Stored items from a collection
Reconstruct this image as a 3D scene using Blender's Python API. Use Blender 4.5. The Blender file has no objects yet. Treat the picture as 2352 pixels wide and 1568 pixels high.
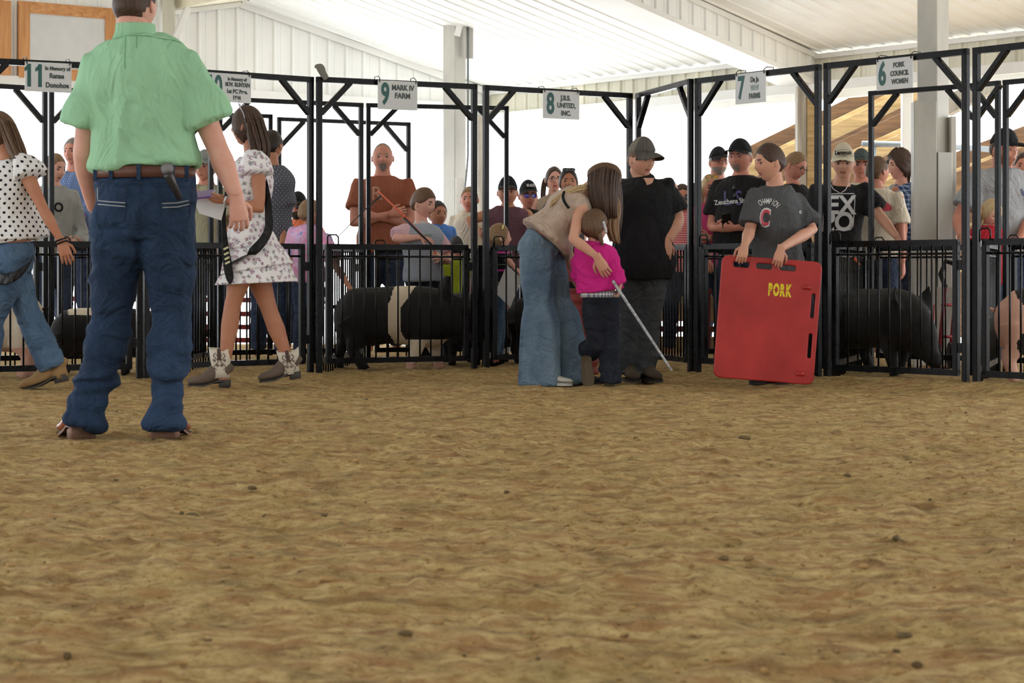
# Livestock show ring: pens, pigs, exhibitors and onlookers. Builds everything itself.
import bpy, bmesh, math, random
import numpy as np
from mathutils import Vector, Matrix, noise

rng = random.Random(7)
F = 4676.0            # focal length in pixels of a 2352 px wide frame
CX, HY = 1176.0, 635.0  # principal column, horizon row
CAMZ = 0.68

def P(px, py, d):
    """world point seen at pixel (px,py) at distance d in front of the camera"""
    return Vector(((px - CX) * d / F, d, CAMZ + (HY - py) * d / F))

def G(px, d, z=0.0):
    """world point at pixel column px, distance d, height z"""
    return Vector(((px - CX) * d / F, d, z))

scene = bpy.context.scene
col = scene.collection

# ------------------------------------------------------------------ camera
cam_d = bpy.data.cameras.new('camera')
cam = bpy.data.objects.new('camera', cam_d)
col.objects.link(cam)
cam.location = (0, 0, CAMZ)
cam.rotation_euler = (math.pi / 2, 0, 0)
cam_d.sensor_width = 36.0
cam_d.lens = 36.0 * F / 2352.0
cam_d.shift_y = -(784.0 - HY) / 2352.0
cam_d.clip_end = 300
cam_d.dof.use_dof = True
cam_d.dof.focus_distance = 13.5
cam_d.dof.aperture_fstop = 9.0
scene.camera = cam

# ------------------------------------------------------------------ world: hazy, bright white sky
world = bpy.data.worlds.new('world')
scene.world = world
world.use_nodes = True
nt = world.node_tree
nt.nodes.clear()
wo = nt.nodes.new('ShaderNodeOutputWorld')
bg = nt.nodes.new('ShaderNodeBackground')
tc = nt.nodes.new('ShaderNodeTexCoord')
sx = nt.nodes.new('ShaderNodeSeparateXYZ')
rp = nt.nodes.new('ShaderNodeValToRGB')
rp.color_ramp.elements[0].position = 0.0
rp.color_ramp.elements[0].color = (0.96, 0.975, 1.0, 1)
rp.color_ramp.elements[1].position = 0.6
rp.color_ramp.elements[1].color = (0.88, 0.94, 1.0, 1)
nt.links.new(tc.outputs['Generated'], sx.inputs[0])
nt.links.new(sx.outputs['Z'], rp.inputs[0])
nt.links.new(rp.outputs[0], bg.inputs['Color'])
bg.inputs['Strength'].default_value = 3.6
nt.links.new(bg.outputs[0], wo.inputs[0])

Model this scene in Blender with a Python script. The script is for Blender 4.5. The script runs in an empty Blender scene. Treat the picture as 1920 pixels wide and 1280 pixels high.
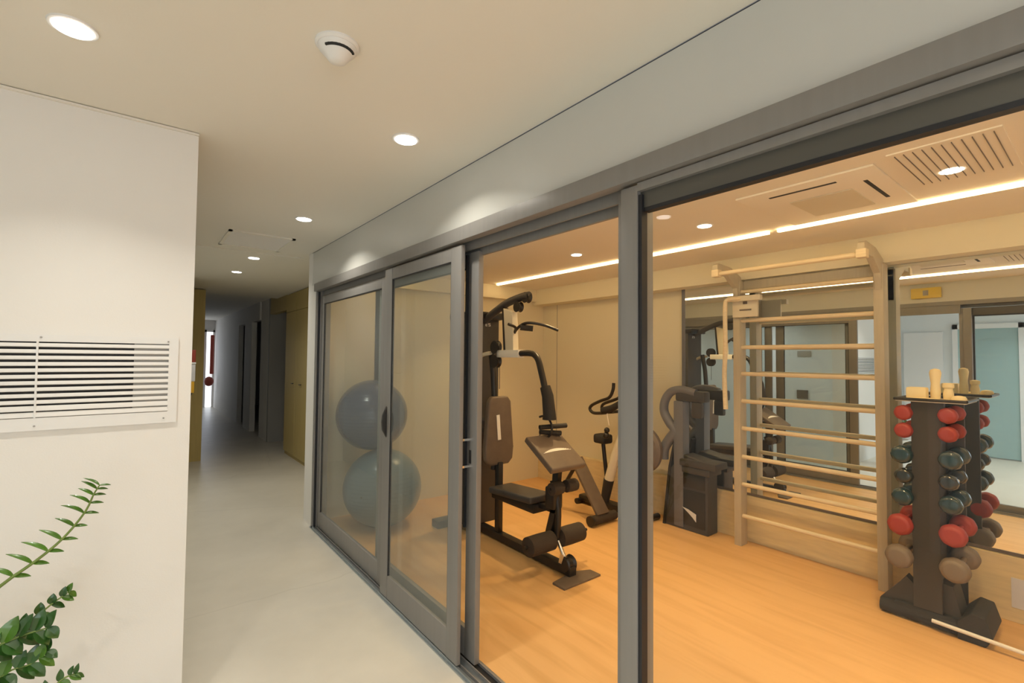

## EXERCISE AIM
Give again exactly the lines running from the beginning of the material above through the line that contains "col = scene.collection", and leave out every picture.

## ANSWER TO THE TASK
Reconstruct this image as a 3D scene using Blender's Python API. Use Blender 4.5. The Blender file has no objects yet. Treat the picture as 2352 pixels wide and 1568 pixels high.
# Livestock show ring: pens, pigs, exhibitors and onlookers. Builds everything itself.
import bpy, bmesh, math, random
import numpy as np
from mathutils import Vector, Matrix, noise

rng = random.Random(7)
F = 4676.0            # focal length in pixels of a 2352 px wide frame
CX, HY = 1176.0, 635.0  # principal column, horizon row
CAMZ = 0.68

def P(px, py, d):
    """world point seen at pixel (px,py) at distance d in front of the camera"""
    return Vector(((px - CX) * d / F, d, CAMZ + (HY - py) * d / F))

def G(px, d, z=0.0):
    """world point at pixel column px, distance d, height z"""
    return Vector(((px - CX) * d / F, d, z))

scene = bpy.context.scene
col = scene.collection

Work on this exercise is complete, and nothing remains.